Some years ago, in still another life for me, I taught writing classes at the university here in my hometown. One class I taught was “Writing and Critical Thinking,” which focused on analyzing arguments and then developing written arguments both for and against a premise. Now, if I were king for a day, I would dictate that every person in the US of A take that class. Not only would it improve everyone’s overall communication skills, but it would also help us see that not all issues are black and white; shades of gray dominate the spectrum in which all issues reside.
The point of telling you this is that market pundits and analysts are often guilty of structuring their arguments in simplistic terms, which negates the subtle nuances inherent in complex economics. For example, I often hear/read that China is headed for an economic slowdown and this means a resulting slowdown for the global economy. On the surface, this appears sensible, and to a degree, it is true, but another way to see a Chinese slowdown is that it will actually help speed up the global economic recovery.

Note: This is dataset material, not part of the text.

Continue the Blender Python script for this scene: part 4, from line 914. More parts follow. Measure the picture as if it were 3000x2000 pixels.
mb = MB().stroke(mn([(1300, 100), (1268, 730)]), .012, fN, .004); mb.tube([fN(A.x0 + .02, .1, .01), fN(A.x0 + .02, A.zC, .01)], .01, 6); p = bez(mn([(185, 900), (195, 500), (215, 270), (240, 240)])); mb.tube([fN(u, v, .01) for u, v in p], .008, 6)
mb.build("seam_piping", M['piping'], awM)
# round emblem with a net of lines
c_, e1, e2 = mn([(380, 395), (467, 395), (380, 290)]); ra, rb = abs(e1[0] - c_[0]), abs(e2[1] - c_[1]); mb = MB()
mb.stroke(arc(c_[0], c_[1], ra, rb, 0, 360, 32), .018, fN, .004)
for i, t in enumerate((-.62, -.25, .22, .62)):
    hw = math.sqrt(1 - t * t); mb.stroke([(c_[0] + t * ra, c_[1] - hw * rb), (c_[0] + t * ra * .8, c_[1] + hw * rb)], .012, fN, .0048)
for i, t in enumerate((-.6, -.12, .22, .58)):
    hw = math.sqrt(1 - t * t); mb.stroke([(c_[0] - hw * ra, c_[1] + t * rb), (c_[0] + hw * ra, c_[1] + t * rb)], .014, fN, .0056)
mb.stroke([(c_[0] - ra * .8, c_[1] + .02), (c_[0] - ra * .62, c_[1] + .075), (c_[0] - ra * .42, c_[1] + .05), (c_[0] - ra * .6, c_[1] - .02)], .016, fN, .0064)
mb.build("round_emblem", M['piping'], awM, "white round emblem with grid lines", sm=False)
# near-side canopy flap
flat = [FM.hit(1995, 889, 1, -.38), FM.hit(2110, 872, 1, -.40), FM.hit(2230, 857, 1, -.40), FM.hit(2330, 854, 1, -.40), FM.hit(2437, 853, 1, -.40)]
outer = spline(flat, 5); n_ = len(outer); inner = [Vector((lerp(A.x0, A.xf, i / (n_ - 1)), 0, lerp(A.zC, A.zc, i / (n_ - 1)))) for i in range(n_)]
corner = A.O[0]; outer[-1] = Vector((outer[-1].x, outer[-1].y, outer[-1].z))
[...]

The issue facing China is inflation. For some years now, it has engineered a growth rate that is not sustainable over a long time. An economy simply cannot grow at an annualized rate of 10% or more. The pressures are just too great and the expectations of a continuing boom period are high, which can breed unrest. So now, China is taking steps to slow down its economy because continuing a forced growth rate of 10% or more is creating inflation and civil discontentment verging on civil unrest. Housing prices are extremely high, gas prices are high, food costs are rising, pollution is rampant, and, most of all, culture shock is setting in as traditional life patterns are changing. All of this points to potentially bad things happening.
Now some analysts point to the fact that China is the engine of global economic growth, and if its economic growth rate should fall precipitously, it could mean that Europe and the U.S. would follow suit, as all three economic entities are so closely entwined.
Most commodity prices fell on concerns that China may take more steps to slow its economy. Demand from China has helped send commodity prices sharply higher over the past year.
Now, it is all about perception, but what if China succeeds in engineering an easing of its growth rate? This would mean lower oil prices, lower food costs, and lower prices for industrial metals for the rest of the world. These lower prices would mean less inflationary pressure, which, in turn, would help speed up economic recovery in both the U.S. and Europe. Despite what the Fed is telling us, inflation is here, has been here for some time (forget housing), and it is costly to our economic recovery (thank you China). Imagine if the average price of gas dropped substantially, or the cost of milk, bread, and eggs dropped, or airline tickets went down instead of up. In the end, it always comes down to consumers and how much money they have to spend. If the cost of living goes down, more money goes to discretionary spending, which boosts economic growth. Think about it as a good thing if commodity prices drop, because it is a good thing.